* Short task *
From the very first line of the data to the line containing "link_split('key_mark', bm, DIMMARK, mcp, .0008)", retype everything exactly, leaving the pictures behind.

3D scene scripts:
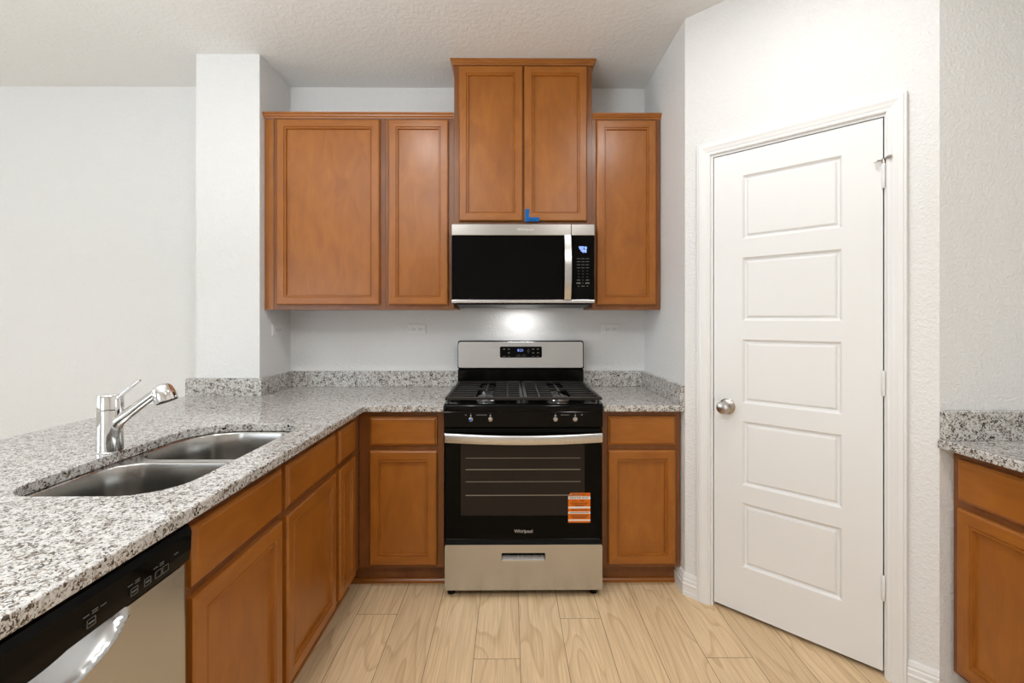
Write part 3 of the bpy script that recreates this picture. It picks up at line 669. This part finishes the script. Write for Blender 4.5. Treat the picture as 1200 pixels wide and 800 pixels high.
for xa, xb, za, zb_ in ((.297, .324, 1.690, 1.697), (.300, .322, 1.681, 1.688), (.307, .330, 1.671, 1.679), (.327, .339, 1.683, 1.696), (.316, .324, 1.664, 1.670), (.329, .337, 1.664, 1.680)): mark(bm, xa, xb, za, zb_, -.0007)
link('display', bm, BLUELED, mcp)
bm = bmesh.new()
for r_ in range(10):
    zz = 1.632-.0163*r_
    for c_ in range(3):
        xx = .295+.0235*c_
        w = .009 if r_ < 4 else .0025 if (r_ in (4, 5, 6) or c_ == 1) else .009
        h = .0022 if r_ < 7 else .003
        if r_ == 8 and c_ != 1: h = .006; w = .011
        if r_ == 9: w = .009 if c_ == 1 else .004
        mark(bm, xx-w, xx+w, zz-h/2, zz+h/2, -.0006)
link_split('key_mark', bm, DIMMARK, mcp, .0008)

# ------------------------------------------------------------------ wall outlets
SCREW = plain('screw_head', (.5, .5, .48, 1), .4)
def outlet(label, loc, rz):
    t = thing('wall_outlet', label, 'outlet', loc, rz, 'wall outlets above the counter')
    bm = bmesh.new(); rect_rings(bm, -.057, .057, -.034, .034, [(0, .0003), (0, .003), (.002, .005), (.005, .006)], 0); pl = link('cover_plate', bm, PLATE, t)
    for cx_ in (-.0205, .0205):
        bm = bmesh.new(); loft(bm, [[(p[0], -p[2], p[1]) for p in rrect(cx_-.0165, cx_+.0165, -.017, .017, .007, z, 5)] for z in (.0055, .0075, .0078)]); rc = link('receptacle', bm, PLATE, t)
        bm = bmesh.new(); box(bm, cx_-.008, cx_, -.0082, -.007, -.0075, -.0050); box(bm, cx_-.008, cx_-.001, -.0082, -.007, .0050, .0072); lathe(bm, (cx_+.009, -.007, 0), (0, -1, 0), [(0, .0028), (.0012, .0028)], 12); link_split('slot', bm, SLOT, rc, .0005)
    bm = bmesh.new()
    for cx_ in (-.047, .047): lathe(bm, (cx_, -.0055, 0), (0, -1, 0), [(0, .0028), (.001, .0025)], 10)
    link_split('screw', bm, SCREW, pl)
    return t
outlet('white horizontal wall outlet left of the range, above the granite backsplash', (-.571, YB-.0002, 1.249), 0)
outlet('white horizontal wall outlet right of the range, near the pantry wall', (.627, YB-.0002, 1.249), 0)
outlet('white horizontal outlet on the short side wall below the left cabinet', (XL+.0002, 2.657, 1.249), PI/2)
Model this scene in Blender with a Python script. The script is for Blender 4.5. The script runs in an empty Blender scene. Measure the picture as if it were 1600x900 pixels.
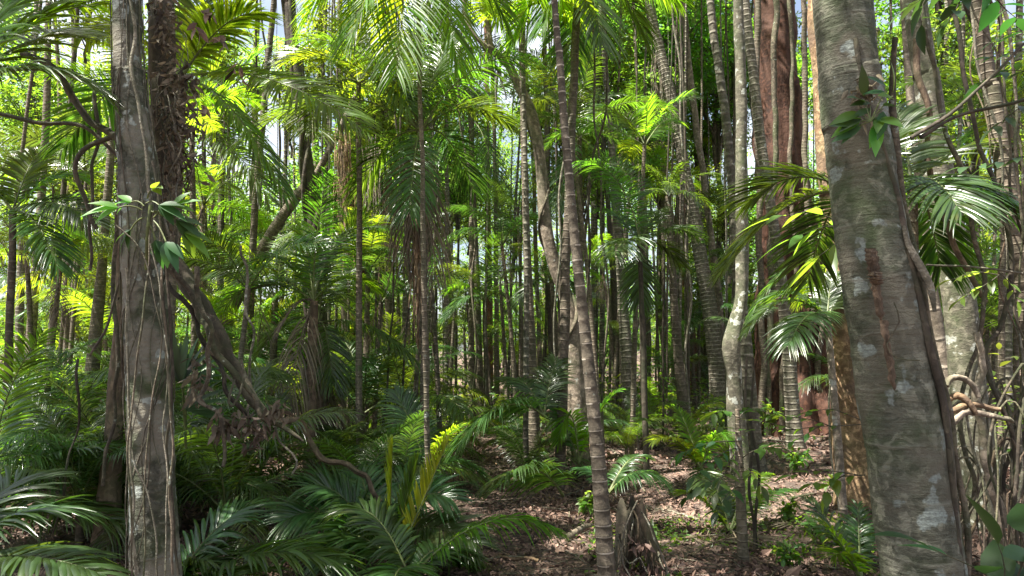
import bpy, math, random
import numpy as np
from math import radians as RD, pi, sin, cos
from mathutils import Vector, noise

random.seed(7)
RNG = np.random.default_rng(7)
sc = bpy.context.scene
COL = sc.collection

# ------------------------------------------------------------------ camera, sky, sun, exposure
FPX = 1100.0                      # focal length in pixels of the 1600-wide photograph
PITCH = math.atan2(98, FPX)
CAM_Z = 1.6
cam_d = bpy.data.cameras.new('camera')
cam = bpy.data.objects.new('camera', cam_d)
COL.objects.link(cam)
cam.location = (0, 0, CAM_Z)
cam.rotation_euler = (pi / 2 + PITCH, 0, 0)
cam_d.sensor_width = 36
cam_d.lens = FPX / 1600 * 36
cam_d.clip_start = 0.05
cam_d.clip_end = 2000
sc.camera = cam

SUN_EL, SUN_AZ = RD(66), RD(-108)          # azimuth measured from +Y (view direction) towards +X
world = bpy.data.worlds.new('World')
sc.world = world
world.use_nodes = True
wn = world.node_tree
bg = wn.nodes['Background']
sky = wn.nodes.new('ShaderNodeTexSky')
sky.sky_type = 'NISHITA'
sky.sun_disc = False
sky.sun_elevation = SUN_EL
sky.sun_rotation = SUN_AZ
sky.air_density = 1.0
sky.dust_density = 2.5
# thin broken cloud over the blue
wtc = wn.nodes.new('ShaderNodeTexCoord')
wno = wn.nodes.new('ShaderNodeTexNoise')
wno.inputs['Scale'].default_value = 3.2
wno.inputs['Detail'].default_value = 6.0
wn.links.new(wtc.outputs['Generated'], wno.inputs['Vector'])
wmr = wn.nodes.new('ShaderNodeMapRange')
for i_, v_ in enumerate((0.42, 0.60, 0.15, 0.92)):
    wmr.inputs[i_ + 1].default_value = v_
wn.links.new(wno.outputs[0], wmr.inputs[0])
wmx = wn.nodes.new('ShaderNodeMix')
wmx.data_type = 'RGBA'
wmx.inputs[7].default_value = (5.6, 5.9, 6.4, 1)
wn.links.new(wmr.outputs[0], wmx.inputs[0])
wn.links.new(sky.outputs[0], wmx.inputs[6])
wn.links.new(wmx.outputs[2], bg.inputs[0])
bg.inputs[1].default_value = 0.05
sd = bpy.data.lights.new('sun', 'SUN')
sun = bpy.data.objects.new('sun', sd)
COL.objects.link(sun)
sd.energy = 5.0
sd.angle = RD(0.5)
sd.color = (1.0, 0.95, 0.86)
dsun = Vector((sin(SUN_AZ) * cos(SUN_EL), cos(SUN_AZ) * cos(SUN_EL), sin(SUN_EL)))
sun.rotation_euler = dsun.to_track_quat('Z', 'Y').to_euler()
sc.view_settings.view_transform = 'Standard'
sc.view_settings.look = 'None'
sc.view_settings.gamma = 1
sc.view_settings.exposure = 2.3
sc.render.engine = 'CYCLES'
sc.cycles.max_bounces = 8
sc.cycles.diffuse_bounces = 4
sc.cycles.glossy_bounces = 2
sc.cycles.transmission_bounces = 4
sc.cycles.use_denoising = True

# ------------------------------------------------------------------ pixel to world helpers
CP, SP = cos(PITCH), sin(PITCH)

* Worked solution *
Write part 3 of the bpy script that recreates this picture. It picks up at line 669. This part finishes the script. Write for Blender 4.5. Treat the picture as 1200 pixels wide and 800 pixels high.
for xa, xb, za, zb_ in ((.297, .324, 1.690, 1.697), (.300, .322, 1.681, 1.688), (.307, .330, 1.671, 1.679), (.327, .339, 1.683, 1.696), (.316, .324, 1.664, 1.670), (.329, .337, 1.664, 1.680)): mark(bm, xa, xb, za, zb_, -.0007)
link('display', bm, BLUELED, mcp)
bm = bmesh.new()
for r_ in range(10):
    zz = 1.632-.0163*r_
    for c_ in range(3):
        xx = .295+.0235*c_
        w = .009 if r_ < 4 else .0025 if (r_ in (4, 5, 6) or c_ == 1) else .009
        h = .0022 if r_ < 7 else .003
        if r_ == 8 and c_ != 1: h = .006; w = .011
        if r_ == 9: w = .009 if c_ == 1 else .004
        mark(bm, xx-w, xx+w, zz-h/2, zz+h/2, -.0006)
link_split('key_mark', bm, DIMMARK, mcp, .0008)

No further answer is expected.